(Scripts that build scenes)
______
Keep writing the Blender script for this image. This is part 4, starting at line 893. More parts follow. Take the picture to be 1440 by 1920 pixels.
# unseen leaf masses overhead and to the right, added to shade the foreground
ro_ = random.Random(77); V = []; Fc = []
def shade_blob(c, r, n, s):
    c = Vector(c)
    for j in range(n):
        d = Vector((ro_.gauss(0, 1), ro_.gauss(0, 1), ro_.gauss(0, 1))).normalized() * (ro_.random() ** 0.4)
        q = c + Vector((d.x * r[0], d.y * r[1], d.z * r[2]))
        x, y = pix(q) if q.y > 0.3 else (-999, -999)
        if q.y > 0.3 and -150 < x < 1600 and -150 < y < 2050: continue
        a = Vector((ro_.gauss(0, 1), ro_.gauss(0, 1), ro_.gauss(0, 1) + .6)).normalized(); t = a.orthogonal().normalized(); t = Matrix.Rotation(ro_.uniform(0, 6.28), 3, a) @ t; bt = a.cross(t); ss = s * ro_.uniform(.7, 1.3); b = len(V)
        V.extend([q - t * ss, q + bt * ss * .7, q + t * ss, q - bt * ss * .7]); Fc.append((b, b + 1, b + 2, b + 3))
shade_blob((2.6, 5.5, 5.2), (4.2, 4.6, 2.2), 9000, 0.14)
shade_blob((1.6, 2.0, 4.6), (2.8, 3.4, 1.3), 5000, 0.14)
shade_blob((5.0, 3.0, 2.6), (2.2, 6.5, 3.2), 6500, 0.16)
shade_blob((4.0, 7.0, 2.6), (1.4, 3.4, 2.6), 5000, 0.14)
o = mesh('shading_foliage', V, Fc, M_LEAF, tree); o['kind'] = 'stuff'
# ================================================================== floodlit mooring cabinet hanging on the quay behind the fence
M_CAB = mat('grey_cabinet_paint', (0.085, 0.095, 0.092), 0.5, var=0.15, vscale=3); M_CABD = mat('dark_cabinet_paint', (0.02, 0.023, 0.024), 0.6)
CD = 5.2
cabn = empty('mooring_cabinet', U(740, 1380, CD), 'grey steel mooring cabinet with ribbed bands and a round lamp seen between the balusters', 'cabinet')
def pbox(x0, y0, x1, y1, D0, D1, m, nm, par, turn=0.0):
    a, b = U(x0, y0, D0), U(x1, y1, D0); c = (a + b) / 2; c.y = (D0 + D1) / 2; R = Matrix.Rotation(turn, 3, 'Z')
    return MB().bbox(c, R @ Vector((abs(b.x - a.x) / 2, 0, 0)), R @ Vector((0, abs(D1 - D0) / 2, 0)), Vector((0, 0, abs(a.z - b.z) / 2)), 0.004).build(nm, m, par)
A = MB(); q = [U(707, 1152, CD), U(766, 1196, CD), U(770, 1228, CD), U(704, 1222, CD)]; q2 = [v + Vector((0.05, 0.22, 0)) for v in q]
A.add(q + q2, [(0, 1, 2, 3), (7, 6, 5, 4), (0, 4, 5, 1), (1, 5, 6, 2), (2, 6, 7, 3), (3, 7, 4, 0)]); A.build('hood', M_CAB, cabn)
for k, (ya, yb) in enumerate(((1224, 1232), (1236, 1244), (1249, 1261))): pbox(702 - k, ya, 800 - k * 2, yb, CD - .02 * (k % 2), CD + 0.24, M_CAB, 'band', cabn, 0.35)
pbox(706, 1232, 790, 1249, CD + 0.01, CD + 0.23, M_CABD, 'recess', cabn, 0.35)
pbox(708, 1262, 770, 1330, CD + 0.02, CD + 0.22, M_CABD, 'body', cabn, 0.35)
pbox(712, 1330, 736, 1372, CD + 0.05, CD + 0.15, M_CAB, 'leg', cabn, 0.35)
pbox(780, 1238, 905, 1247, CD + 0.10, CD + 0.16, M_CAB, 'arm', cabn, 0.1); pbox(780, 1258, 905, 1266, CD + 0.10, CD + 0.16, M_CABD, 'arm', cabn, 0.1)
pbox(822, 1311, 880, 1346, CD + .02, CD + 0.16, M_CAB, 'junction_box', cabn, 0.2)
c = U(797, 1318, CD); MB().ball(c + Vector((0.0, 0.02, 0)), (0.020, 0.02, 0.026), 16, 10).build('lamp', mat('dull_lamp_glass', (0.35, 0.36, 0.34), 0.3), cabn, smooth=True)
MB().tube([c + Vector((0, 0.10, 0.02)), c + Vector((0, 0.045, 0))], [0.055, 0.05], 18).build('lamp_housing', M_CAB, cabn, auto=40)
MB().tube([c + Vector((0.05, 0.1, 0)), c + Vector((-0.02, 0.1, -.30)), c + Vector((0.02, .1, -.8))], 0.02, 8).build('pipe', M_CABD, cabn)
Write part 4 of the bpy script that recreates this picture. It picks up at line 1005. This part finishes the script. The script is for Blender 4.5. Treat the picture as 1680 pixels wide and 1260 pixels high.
______
▶ What is needed: Select and copy every line of the material that holds the string "picture".

▶ Result of the exercise:
Keep writing the Blender script for this image. This is part 4, starting at line 893. More parts follow. Take the picture to be 1440 by 1920 pixels.
Write part 4 of the bpy script that recreates this picture. It picks up at line 1005. This part finishes the script. The script is for Blender 4.5. Treat the picture as 1680 pixels wide and 1260 pixels high.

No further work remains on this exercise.